2012 is supposed to be the year that we all come to terms with feminism: with the fact that we still need it and that it's nothing for either men or women to be scared of.
So how did we kick things off? With a naked lady, of course. Actor Lara Pulver was the subject of numerous complaints after she appeared naked and carefully draped before the watershed as Irene Adler in the New Year's Day episode of BBC drama series Sherlock. Since the brouhaha over her bralessness, she said this week in an interview that she felt the stunt was "empowering".
Call me old-fashioned, but it strikes me that any instance of a woman using her body to get what she wants - whether fictionally or not - is proof enough that we still need feminism. Sherlock, after all, doesn't need to get his kit off to make us take him seriously. He just does that infuriating thing where he works out what colour pants you're wearing from the way you rest your chin on your hand.
Women have laboured too long under the illusion that being overtly sexual, not to mention angry about sex, is a form of empowerment. Being naked in front of an adversary isn't empowering; having sex with someone you despise doesn't give you the upper hand. And who propagates this myth? Male writers. From Steven Moffat's Irene Adler to Martin Amis's Nicola Six, retrograde, two-dimensional women who play their sexuality for power end up losing out.
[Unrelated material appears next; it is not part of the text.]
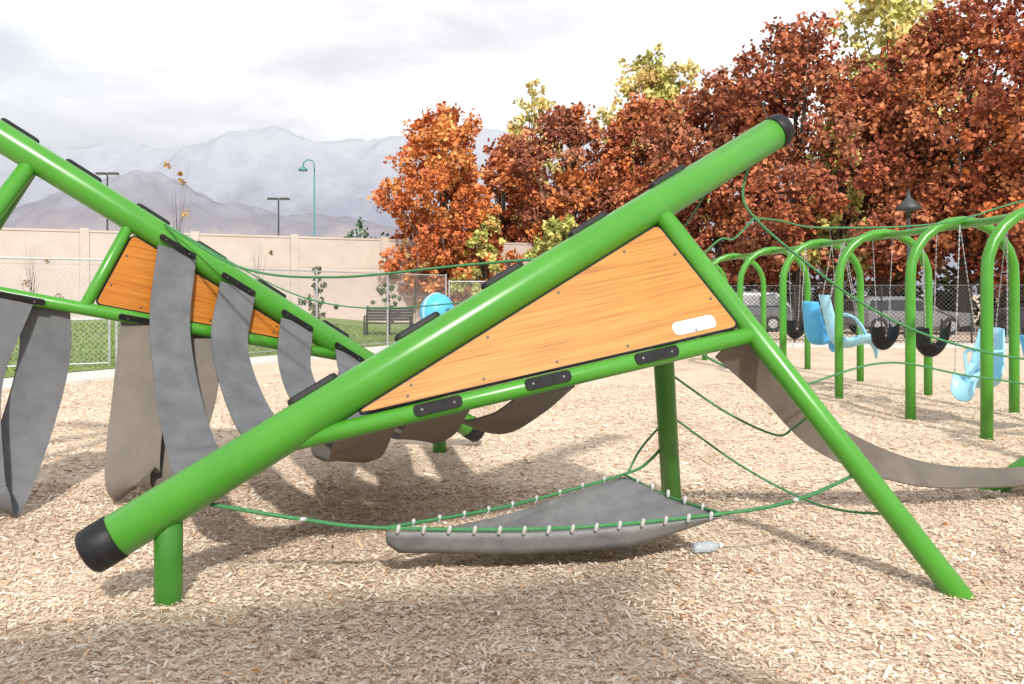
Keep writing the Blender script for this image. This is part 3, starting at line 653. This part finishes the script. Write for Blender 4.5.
# ------------------------------------------------------------------ mountains
def ridge(name,x0,x1,y0,y1,prof,amp,freq,mat,seed,nx=260,ny=60):
    vs=[];fs=[]
    for j in range(ny+1):
        v=j/ny; y=y0+(y1-y0)*v
        for i in range(nx+1):
            x=x0+(x1-x0)*i/nx
            h=np.interp(x/((y0+y1)/2),[p[0] for p in prof],[p[1] for p in prof])*(y0+y1)/2
            shape=math.sin(math.pi*min(1,v*.95))**1.1
            p=V((x*freq,y*freq*1.0,seed)); rn=0;a=1;ff=1
            for o in range(6): rn+=a*(1-abs(noise.noise(p*ff))*2); a*=.5; ff*=2.1
            z=h*shape*(1+amp*(rn-1.1)); vs.append((x,y,z-20))
    for j in range(ny):
        for i in range(nx): a=j*(nx+1)+i; fs.append((a,a+1,a+nx+2,a+nx+1))
    return mesh(name,vs,fs,mat,None,True)
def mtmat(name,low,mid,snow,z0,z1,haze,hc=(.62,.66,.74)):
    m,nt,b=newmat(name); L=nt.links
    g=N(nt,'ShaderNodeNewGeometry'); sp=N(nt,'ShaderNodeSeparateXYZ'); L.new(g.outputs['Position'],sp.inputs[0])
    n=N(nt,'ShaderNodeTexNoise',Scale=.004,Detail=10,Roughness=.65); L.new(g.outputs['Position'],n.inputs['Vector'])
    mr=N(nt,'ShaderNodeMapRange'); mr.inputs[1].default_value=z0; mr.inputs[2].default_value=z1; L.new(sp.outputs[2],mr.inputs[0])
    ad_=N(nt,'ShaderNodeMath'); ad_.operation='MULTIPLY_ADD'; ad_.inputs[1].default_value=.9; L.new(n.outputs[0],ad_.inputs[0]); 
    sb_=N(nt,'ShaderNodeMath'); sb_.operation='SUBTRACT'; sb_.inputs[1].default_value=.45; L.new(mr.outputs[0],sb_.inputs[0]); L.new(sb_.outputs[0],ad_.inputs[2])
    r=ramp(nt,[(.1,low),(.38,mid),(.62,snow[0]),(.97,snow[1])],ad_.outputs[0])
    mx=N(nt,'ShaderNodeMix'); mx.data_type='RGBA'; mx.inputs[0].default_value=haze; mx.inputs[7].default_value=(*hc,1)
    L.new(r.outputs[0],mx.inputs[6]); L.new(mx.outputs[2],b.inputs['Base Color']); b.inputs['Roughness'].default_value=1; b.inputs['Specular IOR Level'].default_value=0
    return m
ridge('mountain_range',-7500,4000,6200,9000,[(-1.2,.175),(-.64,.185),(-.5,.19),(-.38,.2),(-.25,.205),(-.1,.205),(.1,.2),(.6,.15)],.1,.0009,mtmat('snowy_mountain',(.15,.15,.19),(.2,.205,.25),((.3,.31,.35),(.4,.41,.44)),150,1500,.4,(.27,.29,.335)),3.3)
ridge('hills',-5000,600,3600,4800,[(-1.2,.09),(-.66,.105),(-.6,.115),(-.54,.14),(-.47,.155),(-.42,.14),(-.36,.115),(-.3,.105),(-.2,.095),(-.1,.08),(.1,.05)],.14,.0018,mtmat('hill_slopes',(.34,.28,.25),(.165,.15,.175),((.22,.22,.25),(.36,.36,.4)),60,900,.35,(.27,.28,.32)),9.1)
# ------------------------------------------------------------------ litter
PBt=empty('plastic_bottle'); pm,nt,b=newmat('clear_plastic'); b.inputs['Base Color'].default_value=(.7,.78,.85,1); b.inputs['Roughness'].default_value=.15; b.inputs['Transmission Weight'].default_value=.6
q0=V((1.08,4.75,.04)); qd=V((1,.25,.02)).normalized()
sweep('bottle_body',[q0+qd*s for s in(0,.008,.05,.1,.13,.15,.17)],[.022,.032,.03,.032,.03,.014,.013],pm,PBt,14)
sweep('bottle_cap',[q0+qd*.17,q0+qd*.19],.016,WHITE,PBt,12)
# ------------------------------------------------------------------ unseen climber, added behind the camera to cast the foreground shadow
D=empty('shadow_climbing_structure')
sx,sy=-.25,1.2
ap=V((1.3,-.12,3.6)); dl=V((-3.6,-.45,2.85)); 
tube('main_beam',dl-V((.6,.08,.12)),ap+V((.45,.06,.08)),.111,GREEN,D); tube('front_leg',(3.2,-.5,0),ap,.064,GREEN,D)
tube('rear_leg',(1.9,-1.9,0),ap,.064,GREEN,D); tube('far_leg',(-3.9,-.6,0),dl,.07,GREEN,D); 
r0=V((-3.75,-.45,1.9)); r1=V((2.2,-.25,1.95)); tube('lower_rail',r0,r1,.05,GREEN,D)
mesh('shadow_casting_panel',[dl,ap+V((-.05,0,0)),V((1.95,-.22,2.0)),V((-3.7,-.45,1.95))],[(0,1,2,3)],WOOD,D).modifiers.new('s','SOLIDIFY').thickness=.02
# ------------------------------------------------------------------ light
w=bpy.data.worlds.new('World'); S.world=w; w.use_nodes=True; nt=w.node_tree; L=nt.links
bg=nt.nodes['Background']; sky=nt.nodes.new('ShaderNodeTexSky'); sky.sky_type='NISHITA'; sky.sun_disc=False
el=math.atan(1/math.hypot(sx,sy)); sky.sun_elevation=el; sky.sun_rotation=math.atan2(-sx,-sy)%(2*math.pi)
tc=N(nt,'ShaderNodeTexCoord'); mp=N(nt,'ShaderNodeMapping'); mp.inputs['Scale'].default_value=(1,1,2.6); L.new(tc.outputs['Generated'],mp.inputs[0])
n1=N(nt,'ShaderNodeTexNoise',Scale=2.1,Detail=6,Roughness=.52,Distortion=.3); L.new(mp.outputs[0],n1.inputs['Vector'])
n2=N(nt,'ShaderNodeTexNoise',Scale=1.6,Detail=7,Roughness=.56,Distortion=.25); mp2=N(nt,'ShaderNodeMapping'); mp2.inputs['Location'].default_value=(3.1,.7,1.9); mp2.inputs['Scale'].default_value=(1,1,2.6); L.new(tc.outputs['Generated'],mp2.inputs[0]); L.new(mp2.outputs[0],n2.inputs['Vector'])
rc=ramp(nt,[(.34,(.5,.515,.545)),(.45,(.6,.61,.635)),(.54,(.76,.77,.785)),(.66,(1,1,1))],n2.outputs[0])
mul=N(nt,'ShaderNodeVectorMath'); mul.operation='SCALE'; mul.inputs[3].default_value=9.6; L.new(rc.outputs[0],mul.inputs[0])
rm=ramp(nt,[(.3,(.8,)*3),(.5,(1,1,1))],n1.outputs[0])
mx=N(nt,'ShaderNodeMix'); mx.data_type='RGBA'; L.new(rm.outputs[0],mx.inputs[0]); L.new(sky.outputs[0],mx.inputs[6]); L.new(mul.outputs[0],mx.inputs[7])
L.new(mx.outputs[2],bg.inputs[0]); bg.inputs[1].default_value=.15
sl_=bpy.data.lights.new('sun','SUN'); sl_.energy=4.4; sl_.angle=math.radians(3.2); sl_.color=(1,.955,.89)
so=bpy.data.objects.new('sun',sl_); S.collection.objects.link(so); so.rotation_euler=V((sx,sy,-1)).to_track_quat('-Z','Y').to_euler()
# ------------------------------------------------------------------ camera
cam=bpy.data.cameras.new('camera'); co=bpy.data.objects.new('camera',cam); S.collection.objects.link(co); S.camera=co
cam.sensor_width=36; cam.lens=36*796/1024; cam.shift_y=-47/1024; cam.clip_end=30000; cam.clip_start=.05
co.location=(0,0,1.55); co.rotation_euler=(math.radians(90),0,0)
S.view_settings.view_transform='Standard'; S.view_settings.look='None'; S.view_settings.exposure=0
Don't worry, though, there are plenty of other "strong women" proposed as role models for us this year. The Girl with the Dragon Tattoo features Stieg Larsson's tough-as-old-Doc Martens private investigator Lisbeth Salander, hailed as a woman who fights back, who doesn't take any nonsense and who gets what she wants. But Salander is, in fact, a deeply troubled victim of violent rape, whose monomania for finding and punishing men who kill women verges on a revenge malady as heartily theatrical as any such Jacobean obsession. This is not a role model, so much as a cartoon character - and one who needs some counselling at that.